_Information supplied_.
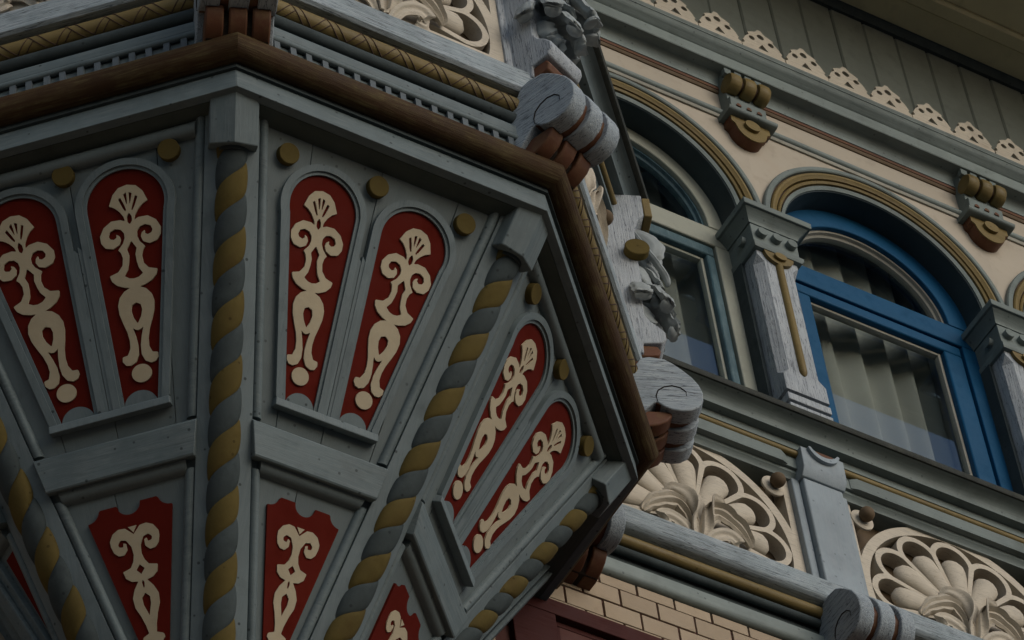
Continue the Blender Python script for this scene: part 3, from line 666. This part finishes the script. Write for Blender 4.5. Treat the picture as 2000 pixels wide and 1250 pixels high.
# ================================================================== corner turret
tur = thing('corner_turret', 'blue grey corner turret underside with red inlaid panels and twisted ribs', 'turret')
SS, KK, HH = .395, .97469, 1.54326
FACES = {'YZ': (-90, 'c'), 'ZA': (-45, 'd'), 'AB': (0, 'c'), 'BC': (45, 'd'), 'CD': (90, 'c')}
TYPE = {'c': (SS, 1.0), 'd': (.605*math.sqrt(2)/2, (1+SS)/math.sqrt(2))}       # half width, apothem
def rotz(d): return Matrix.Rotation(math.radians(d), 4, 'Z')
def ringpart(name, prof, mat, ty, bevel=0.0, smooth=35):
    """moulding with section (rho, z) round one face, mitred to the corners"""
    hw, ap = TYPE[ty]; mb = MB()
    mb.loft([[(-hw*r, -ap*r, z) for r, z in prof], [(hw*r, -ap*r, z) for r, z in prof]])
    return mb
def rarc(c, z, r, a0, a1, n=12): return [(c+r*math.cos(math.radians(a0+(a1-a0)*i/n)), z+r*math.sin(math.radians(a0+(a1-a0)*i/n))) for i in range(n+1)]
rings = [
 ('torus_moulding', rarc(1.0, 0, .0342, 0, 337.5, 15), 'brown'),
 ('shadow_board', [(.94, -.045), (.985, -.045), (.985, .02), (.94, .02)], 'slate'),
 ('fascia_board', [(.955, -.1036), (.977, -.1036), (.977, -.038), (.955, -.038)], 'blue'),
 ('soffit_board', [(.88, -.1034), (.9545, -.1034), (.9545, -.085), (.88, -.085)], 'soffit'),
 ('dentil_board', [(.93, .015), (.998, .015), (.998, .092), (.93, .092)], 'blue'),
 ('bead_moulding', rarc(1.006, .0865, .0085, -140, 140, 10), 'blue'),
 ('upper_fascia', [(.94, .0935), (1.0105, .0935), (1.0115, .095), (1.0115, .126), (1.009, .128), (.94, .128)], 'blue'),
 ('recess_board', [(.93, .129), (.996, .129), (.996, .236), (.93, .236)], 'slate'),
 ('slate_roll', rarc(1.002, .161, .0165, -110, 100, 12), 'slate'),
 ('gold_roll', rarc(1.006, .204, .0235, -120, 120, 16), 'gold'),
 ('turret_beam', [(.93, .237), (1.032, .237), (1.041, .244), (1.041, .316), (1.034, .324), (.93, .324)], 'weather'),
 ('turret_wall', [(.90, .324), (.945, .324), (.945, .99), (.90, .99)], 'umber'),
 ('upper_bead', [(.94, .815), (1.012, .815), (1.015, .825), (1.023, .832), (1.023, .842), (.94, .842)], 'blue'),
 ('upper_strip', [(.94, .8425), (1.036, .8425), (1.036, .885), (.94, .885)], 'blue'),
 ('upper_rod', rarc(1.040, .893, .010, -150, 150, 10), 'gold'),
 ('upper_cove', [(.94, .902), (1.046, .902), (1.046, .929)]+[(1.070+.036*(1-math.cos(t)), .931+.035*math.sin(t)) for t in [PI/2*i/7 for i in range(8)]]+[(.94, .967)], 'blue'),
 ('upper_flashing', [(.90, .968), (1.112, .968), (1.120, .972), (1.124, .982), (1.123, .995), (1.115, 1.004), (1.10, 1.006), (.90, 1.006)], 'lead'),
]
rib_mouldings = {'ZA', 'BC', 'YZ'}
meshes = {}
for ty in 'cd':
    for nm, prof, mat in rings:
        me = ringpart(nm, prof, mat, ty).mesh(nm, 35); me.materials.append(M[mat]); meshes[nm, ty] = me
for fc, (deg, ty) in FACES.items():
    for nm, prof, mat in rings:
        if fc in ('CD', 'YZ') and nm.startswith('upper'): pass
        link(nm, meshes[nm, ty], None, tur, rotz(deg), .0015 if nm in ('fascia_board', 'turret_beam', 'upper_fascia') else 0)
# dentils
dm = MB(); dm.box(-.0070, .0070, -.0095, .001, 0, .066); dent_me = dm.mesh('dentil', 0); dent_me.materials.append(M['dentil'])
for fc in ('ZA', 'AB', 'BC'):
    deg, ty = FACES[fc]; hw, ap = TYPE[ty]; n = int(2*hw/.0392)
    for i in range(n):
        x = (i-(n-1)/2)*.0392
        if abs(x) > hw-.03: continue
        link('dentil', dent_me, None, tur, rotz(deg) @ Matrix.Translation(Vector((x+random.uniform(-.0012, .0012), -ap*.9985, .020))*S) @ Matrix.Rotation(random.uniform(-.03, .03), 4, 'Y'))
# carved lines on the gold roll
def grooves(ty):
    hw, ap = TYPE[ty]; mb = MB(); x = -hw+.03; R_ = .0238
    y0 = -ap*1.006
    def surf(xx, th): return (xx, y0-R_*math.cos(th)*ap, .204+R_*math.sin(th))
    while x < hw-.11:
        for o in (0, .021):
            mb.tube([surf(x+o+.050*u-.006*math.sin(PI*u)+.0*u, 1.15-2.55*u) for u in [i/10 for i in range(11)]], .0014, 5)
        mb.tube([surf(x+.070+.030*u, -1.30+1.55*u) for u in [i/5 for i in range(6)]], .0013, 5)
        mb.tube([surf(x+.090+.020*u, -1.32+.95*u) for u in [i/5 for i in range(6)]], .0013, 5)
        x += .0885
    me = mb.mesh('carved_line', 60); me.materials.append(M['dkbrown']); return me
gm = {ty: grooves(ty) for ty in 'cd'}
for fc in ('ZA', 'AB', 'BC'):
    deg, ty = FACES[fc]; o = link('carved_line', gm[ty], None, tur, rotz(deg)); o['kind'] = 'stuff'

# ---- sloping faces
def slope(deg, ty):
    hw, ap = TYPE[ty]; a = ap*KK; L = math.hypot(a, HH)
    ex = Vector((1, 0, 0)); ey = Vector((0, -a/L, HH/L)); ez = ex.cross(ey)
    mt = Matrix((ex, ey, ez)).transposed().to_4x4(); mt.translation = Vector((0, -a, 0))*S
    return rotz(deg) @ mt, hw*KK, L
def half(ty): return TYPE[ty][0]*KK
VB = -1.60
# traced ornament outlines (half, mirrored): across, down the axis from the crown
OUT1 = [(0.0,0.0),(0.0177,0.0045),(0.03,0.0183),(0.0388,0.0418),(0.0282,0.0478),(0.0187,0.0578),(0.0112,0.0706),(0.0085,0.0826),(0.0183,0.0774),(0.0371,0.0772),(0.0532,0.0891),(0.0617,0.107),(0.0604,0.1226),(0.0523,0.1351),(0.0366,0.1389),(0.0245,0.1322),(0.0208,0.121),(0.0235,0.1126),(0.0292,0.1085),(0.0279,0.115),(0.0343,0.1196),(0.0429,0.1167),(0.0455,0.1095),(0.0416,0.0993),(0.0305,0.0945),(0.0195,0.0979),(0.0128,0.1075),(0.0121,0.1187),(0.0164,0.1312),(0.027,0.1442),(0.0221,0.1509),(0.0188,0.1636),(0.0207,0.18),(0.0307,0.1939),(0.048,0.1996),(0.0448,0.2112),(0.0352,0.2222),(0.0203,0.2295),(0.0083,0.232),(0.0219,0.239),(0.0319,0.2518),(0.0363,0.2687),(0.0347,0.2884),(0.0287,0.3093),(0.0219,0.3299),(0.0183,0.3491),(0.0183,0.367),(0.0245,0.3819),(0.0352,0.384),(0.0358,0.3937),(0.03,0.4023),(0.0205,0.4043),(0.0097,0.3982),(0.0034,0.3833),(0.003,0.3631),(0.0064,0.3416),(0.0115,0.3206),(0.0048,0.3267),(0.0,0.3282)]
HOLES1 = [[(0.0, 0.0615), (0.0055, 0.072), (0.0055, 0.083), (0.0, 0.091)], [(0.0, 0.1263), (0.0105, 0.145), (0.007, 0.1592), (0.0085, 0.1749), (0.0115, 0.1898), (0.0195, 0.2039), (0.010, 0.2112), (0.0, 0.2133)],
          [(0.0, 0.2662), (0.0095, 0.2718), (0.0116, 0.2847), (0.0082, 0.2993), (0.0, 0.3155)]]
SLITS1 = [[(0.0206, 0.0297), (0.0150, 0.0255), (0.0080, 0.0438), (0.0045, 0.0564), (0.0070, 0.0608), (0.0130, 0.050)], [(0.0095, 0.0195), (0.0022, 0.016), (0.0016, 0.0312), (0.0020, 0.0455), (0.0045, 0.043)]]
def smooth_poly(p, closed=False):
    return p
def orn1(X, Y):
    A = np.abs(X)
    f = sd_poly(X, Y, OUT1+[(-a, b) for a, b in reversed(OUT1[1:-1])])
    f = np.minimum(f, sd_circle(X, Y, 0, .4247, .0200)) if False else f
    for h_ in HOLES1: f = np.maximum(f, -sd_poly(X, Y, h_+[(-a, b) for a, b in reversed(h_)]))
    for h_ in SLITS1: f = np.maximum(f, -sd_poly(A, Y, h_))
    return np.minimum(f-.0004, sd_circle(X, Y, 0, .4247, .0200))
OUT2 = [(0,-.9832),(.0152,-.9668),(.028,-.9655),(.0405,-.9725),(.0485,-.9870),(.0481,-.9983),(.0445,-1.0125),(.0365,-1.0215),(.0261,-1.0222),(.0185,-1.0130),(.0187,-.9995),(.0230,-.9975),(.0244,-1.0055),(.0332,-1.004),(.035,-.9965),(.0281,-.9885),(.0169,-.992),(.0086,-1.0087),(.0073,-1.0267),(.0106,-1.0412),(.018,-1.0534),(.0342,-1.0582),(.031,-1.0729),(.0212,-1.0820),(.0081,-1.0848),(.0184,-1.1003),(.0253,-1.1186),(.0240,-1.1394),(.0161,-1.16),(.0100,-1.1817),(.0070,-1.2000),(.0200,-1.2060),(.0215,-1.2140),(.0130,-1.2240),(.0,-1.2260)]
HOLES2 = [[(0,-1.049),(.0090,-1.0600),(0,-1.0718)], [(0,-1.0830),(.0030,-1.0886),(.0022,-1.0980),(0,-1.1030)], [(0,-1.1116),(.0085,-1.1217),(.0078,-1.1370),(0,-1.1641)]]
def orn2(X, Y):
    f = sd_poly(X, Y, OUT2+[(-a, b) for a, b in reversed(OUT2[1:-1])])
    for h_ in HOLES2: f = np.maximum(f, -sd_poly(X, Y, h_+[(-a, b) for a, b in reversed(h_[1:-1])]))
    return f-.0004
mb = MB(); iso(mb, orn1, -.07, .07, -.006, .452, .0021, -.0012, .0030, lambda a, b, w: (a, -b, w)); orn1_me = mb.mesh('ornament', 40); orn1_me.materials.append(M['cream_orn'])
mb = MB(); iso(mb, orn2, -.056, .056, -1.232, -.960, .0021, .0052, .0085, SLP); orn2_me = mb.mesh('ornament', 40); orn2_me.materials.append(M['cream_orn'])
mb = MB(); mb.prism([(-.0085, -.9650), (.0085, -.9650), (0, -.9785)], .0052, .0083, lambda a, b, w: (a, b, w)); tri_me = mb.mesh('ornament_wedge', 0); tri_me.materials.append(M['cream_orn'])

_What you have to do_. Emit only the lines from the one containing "for fc, (deg, ty)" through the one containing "if fc in ('CD', 'YZ')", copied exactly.

_Full solution_.
for fc, (deg, ty) in FACES.items():
    for nm, prof, mat in rings:
        if fc in ('CD', 'YZ') and nm.startswith('upper'): pass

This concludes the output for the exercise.